Barricades were erected and crowds gathered in Besiktas, Osmanbey, Nisantasi, and Mecidiyeköy. Protests were not restricted to Istanbul. Into the early morning, people came out on the streets across the country, most notably the thousands that gathered in Izmir and Ankara, who had experienced the most extensive and persistent brutality at the hands of the police. Everywhere people chanted loudly—“bu daha baslangiç mücadeleye devam”—“this is only the beginning, continue the struggle.”

The state responded as expected, with teargas, water cannons, (according to some reports) rubber bullets, and even slingshots from undercover police. Military police vehicles—Jendarma—joined the fray in and around Taksim, the first signs of official military participation. Police conducted raids on members of football firms that had participated in actions. Hundreds of activists were arrested and detained at undisclosed police stations to prevent access to legal help.

This suppression was buttressed, typically, through propaganda via the media and state. State TV TGRT reported events as a “minor incident” in which Gezi Park was “cleaned.” Istanbul governor Hüseyin Avni Mutlu insisted that the eviction of Gezi was peaceful, and that only the “marginal” were forcibly cleared. EU minister for Turkey warned that anyone who entered Taksim would be considered a terrorist.

Owing to the speed of events, this is an incomplete report; currently all the roads to Takism are blocked; Harbiye resembles a war zone; Jendarma military police are deployed in Mecidiyeköy; Divan Hotel remains occupied; there is talk of a general strike. Today Erdogan holds his rally in Istanbul, and people will be out again in opposition. As I write this (1:00 P.M. local time, Sunday, June 16), miles from Taksim, I can hear pots and pans banging, whistles and car horns, people chanting “her yer Taksim her yer direnis”—“everywhere is Taksim, everywhere is resistance.”

What is certain is that Istanbul, indeed the nation, is angry, perhaps irrevocably so long as Erdogan continues to rule. The protests started with opposition to the redevelopment of Gezi Park into a shopping center, before expanding into a nationwide movement against the AKPs authoritarian neoliberalism. The aggressive policing has been coupled with a series of false promises and attempts to normalize the resistance.

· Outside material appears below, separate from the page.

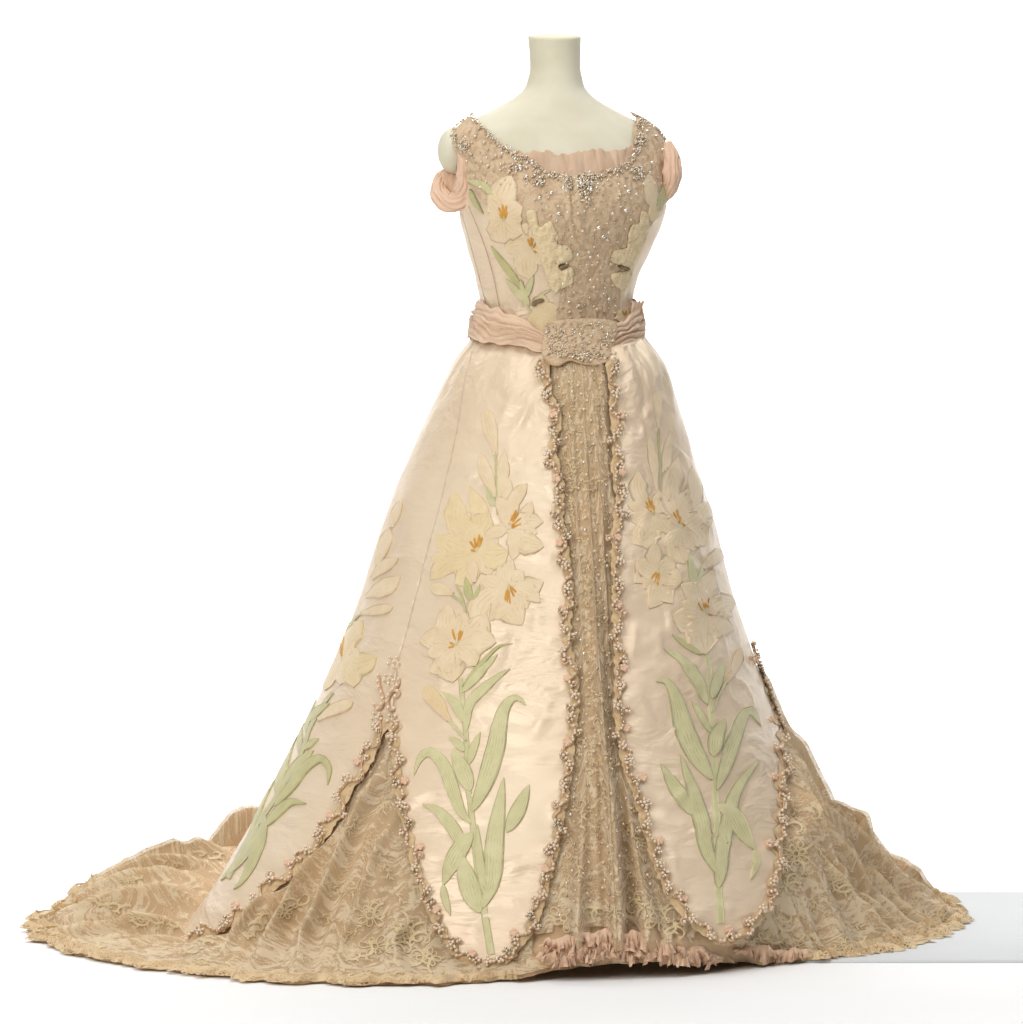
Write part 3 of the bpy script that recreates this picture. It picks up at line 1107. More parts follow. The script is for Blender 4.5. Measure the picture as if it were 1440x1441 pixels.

In effect, this latest crackdown occurred just 42 hours after the AKP promised to wait for and respect the court judgment on Gezi, following a meeting with representatives of Taksim Solidarity. It comes just three days after Erdogan proposed a referendum on the issue. The inability of the government to de-escalate has led to the radicalization and participation of masses of previously “apolitical” people, who no longer trust the AKP.